Tül Demirbaş ise enstrümana başlama yaşıyla ilgili şunları açıklıyor: "Piyano, keman, flüt gibi çalgıların eğitimine başlamak için genellikle 5-7 yaş aralığı belirlenir. Önce enstrümanı tanıma, duruş, enstrüman tutuşu, keman gibi yaylı çalgılar için yay tutuşu gibi temel bilgiler edinilir. Solfej eğitimine de sesler arasındaki ilişkiyi öğrenerek bu yaşlarda başlamak mümkün."
Bu yazımızın başında da bahsettiğimiz gibi, müzikle uğraşmak her çocuğu mutlaka olumlu yönde etkiler. Müzikle uğraşan çocuklar daha sosyal ve daha becerikli olurlar, yaşıtlarına göre daha rahat derse katılım sağlarlar.
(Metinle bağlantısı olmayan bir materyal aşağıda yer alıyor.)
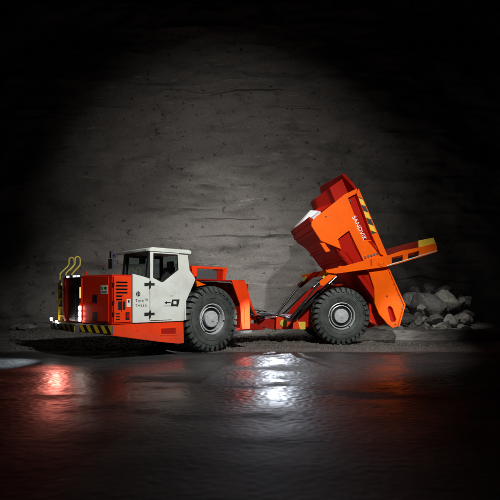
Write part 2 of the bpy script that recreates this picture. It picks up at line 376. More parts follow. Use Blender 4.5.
# ------------------------------------------------------------------ the truck
J = Vector((.262, 17.168, 0))
truck = bpy.data.objects.new('dump_truck', None); C.objects.link(truck); truck.location = J
label(truck, 'orange and white articulated mining dump truck with its dump box raised', 'dump truck')
FR = (Vector((-2.08, 15.06, 0))-J, (0, 0, R(222)))
RR = (Vector((2.92, 17.4, 0))-J, (0, 0, R(185)))
def FP(mb, name, mat, bevel=.008, **k): return mb.build(name, mat, truck, FR, bevel, **k)
def RP(mb, name, mat, bevel=.008, **k): return mb.build(name, mat, truck, RR, bevel, **k)
def SP(mb, name, mat, parent, bevel=0, **k): return mb.build(name, mat, parent, None, bevel, **k)
HAZ = hazard('hazard_stripes_bumper', (1.0, -1.0, -.9), .34)
# --- wheels
def tyre_mesh():
    mb = MB()
    prof = [(.44, .30), (.47, .335), (.55, .365), (.66, .378), (.76, .365), (.84, .33), (.885, .27), (.893, 0),
            (.885, -.27), (.84, -.33), (.76, -.365), (.66, -.378), (.55, -.365), (.47, -.335), (.44, -.30)]
    mb.lathe(prof, 96)
    mb.lathe([(.60, .372), (.605, .386), (.615, .386), (.62, .375)], 96); mb.lathe([(.735, .365), (.74, .384), (.75, .382), (.755, .36)], 96)
    NL = 31
    for sgn in (1, -1):
        for i in range(NL):
            a0 = 2*math.pi*(i+(.5 if sgn < 0 else 0))/NL
            pr = [(.87, -.01), (.96, .0), (.962, .29), (.935, .352), (.86, .392), (.80, .395), (.785, .355), (.85, .30)]
            vs = []
            for side_ in (-1, 1):
                for r, y in pr:
                    hw = .056-.012*max(0, (.9-r)/.1)+(.006 if r < .9 else 0)
                    a = a0+side_*hw/.96+.10*(y/.3-.5)
                    vs.append((r*math.cos(a), y*sgn, r*math.sin(a)))
            k = len(pr)
            fs = [tuple(range(k)), tuple(range(2*k-1, k-1, -1))]+[(q, (q+1) % k, k+(q+1) % k, k+q) for q in range(k)]
            mb.add(vs, fs)
    return mb
def make_wheel():
    rim = MB().lathe([(.448, .30), (.452, .345), (.43, .35), (.422, .33), (.415, .30), (.412, .20), (.362, .19), (.36, .285), (.335, .295), (.332, .20), (.0, .17)], 72)
    rim.lathe([(.448, -.30), (.452, -.345), (.42, -.34), (.40, -.2), (0, -.18)], 72)
    for k in range(24):
        a = 2*math.pi*k/24; c = (.345*math.cos(a), 0, .345*math.sin(a))
        rim.tube([(c[0], .285, c[2]), (c[0], .31, c[2])], .014, 6)
    rim = rim.build('wheel', 'rim', truck, None, 0, smooth=True)
    ty = SP(tyre_mesh(), 'tyre', 'tyre', rim, 0, smooth=True)
    gap = MB().lathe([(.411, .225), (.363, .225), (.363, .21), (.411, .21)], 64, closed=True)
    gap.lathe([(.331, .225), (.241, .225), (.241, .21), (.331, .21)], 64, closed=True)
    for k in range(3):
        a = 2*math.pi*k/3+1.2
        gap.tube([(.425*math.cos(a), .32, .425*math.sin(a)), (.425*math.cos(a), .36, .425*math.sin(a))], .022, 8)
    SP(gap, 'recess_shade', 'black', rim)  # black rings: shade of the rim gaps painted as colour
    hub = MB().lathe([(.24, .17), (.238, .315), (.225, .33), (.15, .335), (.145, .345), (.07, .35), (.065, .375), (.0, .378)], 56)
    for k in range(12):
        a = 2*math.pi*k/12; hub.tube([(.195*math.cos(a), .33, .195*math.sin(a)), (.195*math.cos(a), .35, .195*math.sin(a))], .016, 6)
    SP(hub, 'hub', 'rim', rim, smooth=True)
    return rim
wheel0 = make_wheel()
def place_wheel(src, base, u, v, first, spin):
    if first: wobj = src
    else:
        wobj = src.copy(); C.objects.link(wobj)
        for ch in src.children:
            c = ch.copy(); C.objects.link(c); c.parent = wobj
    mt = Matrix.Translation(base[0]) @ Matrix.Rotation(base[1][2], 4, 'Z') @ Matrix.Translation((u, v, .96)) @ (Matrix.Rotation(math.pi, 4, 'Z') if v < 0 else Matrix.Identity(4)) @ Matrix.Rotation(spin, 4, 'Y')
    wobj.matrix_basis = mt; wobj.parent = truck; return wobj
wd = 1.5-.37
place_wheel(wheel0, FR, 0, wd, True, 0)
place_wheel(wheel0, FR, 0, -wd, False, .7); place_wheel(wheel0, RR, 0, wd, False, 1.3); place_wheel(wheel0, RR, 0, -wd, False, 2.0)

# --- front frame
sill = MB().side([(3.22, .925), (1.09, .925), (1.07, .34), (1.25, .335), (1.83, .42), (3.22, .67)], 1.25, 1.60)
sill = FP(sill, 'side_sill', 'sill', .015)
SP(MB().side([[(1.84, .80), (1.31, .80), (1.31, .575), (1.84, .60)], [(1.80, .77), (1.80, .63), (1.35, .61), (1.35, .77)]], 1.598, 1.612), 'step_rim', 'sill', sill, .004)
SP(MB().side([(1.80, .77), (1.35, .77), (1.35, .61), (1.80, .63)], 1.59, 1.606), 'step_pocket', 'deep', sill)
SP(MB().side([(1.09, .945), (3.1, .945), (3.1, .93), (1.09, .93)], 1.3, 1.56), 'rubber_seal', 'black', sill)
fs_far = FP(MB().side([(3.2, .925), (1.09, .925), (1.07, .34), (1.83, .42), (3.2, .67)], -1.6, -1.3), 'side_sill', 'sill', .015)
ch = MB().side([(3.3, .92), (-1.2, 1.3), (-1.5, 1.0), (-1.5, .55), (1.2, .45), (3.3, .68)], -.85, .85)
ch.tube([(0, -1.2, .96), (0, 1.2, .96)], .26, 20)
FP(ch, 'front_chassis', 'black')
tg = MB().side([(-1.3, 1.0), (-1.3, .50), (-2.2, .46), (-3.0, .46), (-3.0, .56), (-2.3, .62), (-2.3, .80), (-3.0, .84), (-3.0, .92), (-2.2, .98)], -.55, .55)
tg = FP(tg, 'articulation_tongue', 'deep', .015)
SP(MB().side([(-1.55, .93), (-2.15, .93), (-2.15, .76), (-1.55, .76)], .55, .80), 'bracket', 'sill', tg, .01)
SP(MB().side([(-1.5, .72), (-2.5, .70), (-2.6, .50), (-1.5, .50)], .55, .72), 'bracket', 'deep', tg, .01)
# hood, sloped front panel and radiator
hd = MB().plan([(2.63, 1.58), (3.18, 1.6), (3.46, .46), (3.38, .40), (3.38, -.56), (3.46, -.62), (3.44, -.74), (3.2, -.80), (3.2, -1.5), (.7, -1.5), (.7, .16), (2.63, .16)], .935, 2.165)
hood = FP(hd, 'hood', 'red', .018)
def CH(s, z, o):   # point on the angled front panel
    return (3.18+.28*s+o*.971, 1.6-1.14*s+o*.239, z)
def chbox(mb, s0, s1, z0, z1, o0, o1):
    return mb.hexa([CH(s0, z0, o0), CH(s1, z0, o0), CH(s1, z0, o1), CH(s0, z0, o1), CH(s0, z1, o0), CH(s1, z1, o0), CH(s1, z1, o1), CH(s0, z1, o1)])
ap = chbox(MB(), .10, .93, 1.00, 2.12, .0, .022)
ap = SP(ap, 'front_panel', 'red', hood, .008)
for z0 in (1.50, 1.04+.02):
    SP(chbox(chbox(MB(), .46, .60, z0, z0+.17, .02, .028), .44, .62, z0-.02, z0, .02, .035), 'vent', 'black', hood)
st_ = SP(chbox(MB(), .12, .34, 1.69, 1.90, .021, .026), 'warning_sticker', 'label', hood)
SP(chbox(chbox(chbox(MB(), .15, .21, 1.80, 1.86, .0255, .029), .14, .32, 1.74, 1.752, .0255, .028), .14, .32, 1.715, 1.727, .0255, .028), 'sticker_mark', 'ink', hood)
SP(chbox(MB(), .25, .31, 1.79, 1.865, .0255, .029), 'sticker_mark', 'green', hood)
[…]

Ailelerin mutlaka çocuklarını müziğe teşvik etmeleri gerektiğini vurgulayan Tül Demirbaş son olarak şunları söylüyor: "Erken dönem müzik eğitiminin çocuk gelişimine ve sosyalliğe etkisi son derece olumlu. Müzik ile erken yaşlarda tanışan çocukların ilerleyen dönemlerde okul eğitimlerinde daha başarılı oldukları, dil, hafıza ve sayısal becerilerinin daha yüksek oranda geliştiği bilimsel araştırmalar tarafından kanıtlanmıştır."